**WHAT IS REQUIRED**: Will you quote precisely the lines that run from the top of the material below to the line containing "S = bpy.context.scene; COL = S.collection", both ends included?

**WORKING DATA**:
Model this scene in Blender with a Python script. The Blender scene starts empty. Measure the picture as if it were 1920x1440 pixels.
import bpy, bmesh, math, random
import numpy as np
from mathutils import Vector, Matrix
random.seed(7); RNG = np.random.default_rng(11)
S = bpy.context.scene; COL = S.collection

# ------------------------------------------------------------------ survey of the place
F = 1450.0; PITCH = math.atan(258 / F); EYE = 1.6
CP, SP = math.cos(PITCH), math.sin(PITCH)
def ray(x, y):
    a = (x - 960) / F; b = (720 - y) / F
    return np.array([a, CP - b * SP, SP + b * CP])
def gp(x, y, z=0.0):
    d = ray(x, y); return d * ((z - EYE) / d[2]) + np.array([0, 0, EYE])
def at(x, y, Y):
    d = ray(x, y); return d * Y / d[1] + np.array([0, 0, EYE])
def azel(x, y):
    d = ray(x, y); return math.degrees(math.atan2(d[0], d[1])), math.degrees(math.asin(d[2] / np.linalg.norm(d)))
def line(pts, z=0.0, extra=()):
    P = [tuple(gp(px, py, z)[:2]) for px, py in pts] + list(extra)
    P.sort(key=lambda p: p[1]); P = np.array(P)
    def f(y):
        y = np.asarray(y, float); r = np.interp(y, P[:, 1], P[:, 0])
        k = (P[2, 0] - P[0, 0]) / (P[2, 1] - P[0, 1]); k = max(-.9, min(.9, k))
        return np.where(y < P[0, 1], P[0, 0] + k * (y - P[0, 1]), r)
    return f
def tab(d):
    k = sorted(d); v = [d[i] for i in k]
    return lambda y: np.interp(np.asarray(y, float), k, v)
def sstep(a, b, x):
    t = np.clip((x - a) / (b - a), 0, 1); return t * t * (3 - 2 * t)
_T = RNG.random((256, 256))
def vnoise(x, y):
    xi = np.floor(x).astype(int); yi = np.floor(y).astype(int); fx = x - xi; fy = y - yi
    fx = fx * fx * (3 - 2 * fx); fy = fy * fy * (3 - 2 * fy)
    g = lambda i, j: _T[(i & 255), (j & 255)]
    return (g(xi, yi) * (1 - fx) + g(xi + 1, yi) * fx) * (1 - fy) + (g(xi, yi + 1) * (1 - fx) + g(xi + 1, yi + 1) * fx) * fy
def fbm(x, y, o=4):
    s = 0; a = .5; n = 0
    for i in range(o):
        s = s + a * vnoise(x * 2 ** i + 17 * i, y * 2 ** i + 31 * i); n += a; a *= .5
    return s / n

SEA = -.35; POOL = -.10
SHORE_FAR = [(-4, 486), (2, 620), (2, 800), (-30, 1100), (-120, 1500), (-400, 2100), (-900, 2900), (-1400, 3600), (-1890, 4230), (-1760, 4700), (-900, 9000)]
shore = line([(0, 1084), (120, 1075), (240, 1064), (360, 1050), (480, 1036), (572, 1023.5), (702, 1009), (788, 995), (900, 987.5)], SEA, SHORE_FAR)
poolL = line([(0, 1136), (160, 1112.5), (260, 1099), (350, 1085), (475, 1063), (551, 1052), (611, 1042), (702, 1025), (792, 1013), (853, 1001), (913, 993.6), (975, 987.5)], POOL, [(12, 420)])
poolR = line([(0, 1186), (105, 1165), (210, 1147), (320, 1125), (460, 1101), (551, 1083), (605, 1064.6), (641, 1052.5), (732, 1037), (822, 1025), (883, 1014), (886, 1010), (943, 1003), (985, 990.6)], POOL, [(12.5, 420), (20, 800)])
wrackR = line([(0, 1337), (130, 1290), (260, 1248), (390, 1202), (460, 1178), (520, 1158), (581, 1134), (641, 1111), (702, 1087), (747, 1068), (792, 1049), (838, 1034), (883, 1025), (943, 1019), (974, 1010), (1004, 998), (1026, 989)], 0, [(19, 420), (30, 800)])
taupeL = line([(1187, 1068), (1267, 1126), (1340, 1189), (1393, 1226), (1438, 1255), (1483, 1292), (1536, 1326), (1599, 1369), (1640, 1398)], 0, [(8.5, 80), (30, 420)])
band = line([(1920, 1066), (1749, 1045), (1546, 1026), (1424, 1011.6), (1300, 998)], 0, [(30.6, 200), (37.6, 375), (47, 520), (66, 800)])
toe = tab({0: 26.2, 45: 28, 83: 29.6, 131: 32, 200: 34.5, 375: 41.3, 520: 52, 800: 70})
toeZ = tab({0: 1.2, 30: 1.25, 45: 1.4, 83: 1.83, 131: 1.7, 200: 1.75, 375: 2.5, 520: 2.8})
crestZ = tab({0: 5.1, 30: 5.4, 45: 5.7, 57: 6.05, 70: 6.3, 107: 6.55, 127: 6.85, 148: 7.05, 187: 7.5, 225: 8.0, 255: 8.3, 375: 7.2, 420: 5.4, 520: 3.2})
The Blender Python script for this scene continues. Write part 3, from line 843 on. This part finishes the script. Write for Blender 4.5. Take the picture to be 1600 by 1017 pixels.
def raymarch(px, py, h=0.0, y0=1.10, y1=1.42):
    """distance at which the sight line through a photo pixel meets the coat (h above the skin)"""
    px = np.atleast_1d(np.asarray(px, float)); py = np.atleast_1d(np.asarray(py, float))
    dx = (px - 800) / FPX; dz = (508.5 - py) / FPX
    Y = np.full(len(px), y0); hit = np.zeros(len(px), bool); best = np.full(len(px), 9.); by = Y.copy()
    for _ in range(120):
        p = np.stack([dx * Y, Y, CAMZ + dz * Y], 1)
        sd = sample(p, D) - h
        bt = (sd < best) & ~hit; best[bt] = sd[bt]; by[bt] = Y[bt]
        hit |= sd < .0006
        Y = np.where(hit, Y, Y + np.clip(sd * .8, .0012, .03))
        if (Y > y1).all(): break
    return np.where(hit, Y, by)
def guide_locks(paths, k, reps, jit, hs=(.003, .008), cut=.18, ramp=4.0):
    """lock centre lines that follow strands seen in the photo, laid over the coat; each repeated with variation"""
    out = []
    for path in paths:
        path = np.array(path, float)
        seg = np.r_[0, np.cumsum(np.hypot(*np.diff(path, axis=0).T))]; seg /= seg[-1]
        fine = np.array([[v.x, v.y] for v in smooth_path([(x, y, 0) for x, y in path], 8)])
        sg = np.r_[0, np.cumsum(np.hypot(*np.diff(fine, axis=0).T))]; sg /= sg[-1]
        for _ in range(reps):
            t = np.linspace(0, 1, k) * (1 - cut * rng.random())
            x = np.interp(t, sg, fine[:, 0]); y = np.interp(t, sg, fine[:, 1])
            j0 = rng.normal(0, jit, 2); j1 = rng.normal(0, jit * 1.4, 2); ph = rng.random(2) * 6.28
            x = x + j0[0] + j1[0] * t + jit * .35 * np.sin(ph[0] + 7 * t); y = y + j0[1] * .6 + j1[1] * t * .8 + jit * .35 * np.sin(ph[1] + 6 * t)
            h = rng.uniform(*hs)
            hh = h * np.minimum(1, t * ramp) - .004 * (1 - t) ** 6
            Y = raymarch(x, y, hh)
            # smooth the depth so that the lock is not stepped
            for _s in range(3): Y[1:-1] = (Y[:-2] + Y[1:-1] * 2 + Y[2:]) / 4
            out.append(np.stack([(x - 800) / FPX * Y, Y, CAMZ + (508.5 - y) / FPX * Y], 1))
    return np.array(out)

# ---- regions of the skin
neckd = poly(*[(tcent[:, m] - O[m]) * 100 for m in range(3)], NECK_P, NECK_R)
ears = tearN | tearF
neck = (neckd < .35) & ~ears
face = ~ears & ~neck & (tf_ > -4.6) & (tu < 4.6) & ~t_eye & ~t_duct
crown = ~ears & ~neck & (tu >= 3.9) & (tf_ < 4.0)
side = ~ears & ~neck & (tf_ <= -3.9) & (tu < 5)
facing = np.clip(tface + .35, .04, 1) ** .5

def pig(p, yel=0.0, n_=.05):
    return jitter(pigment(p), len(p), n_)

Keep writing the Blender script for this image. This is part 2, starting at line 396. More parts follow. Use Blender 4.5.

**WRITTEN RESPONSE**:
Model this scene in Blender with a Python script. The Blender scene starts empty. Measure the picture as if it were 1920x1440 pixels.
import bpy, bmesh, math, random
import numpy as np
from mathutils import Vector, Matrix
random.seed(7); RNG = np.random.default_rng(11)
S = bpy.context.scene; COL = S.collection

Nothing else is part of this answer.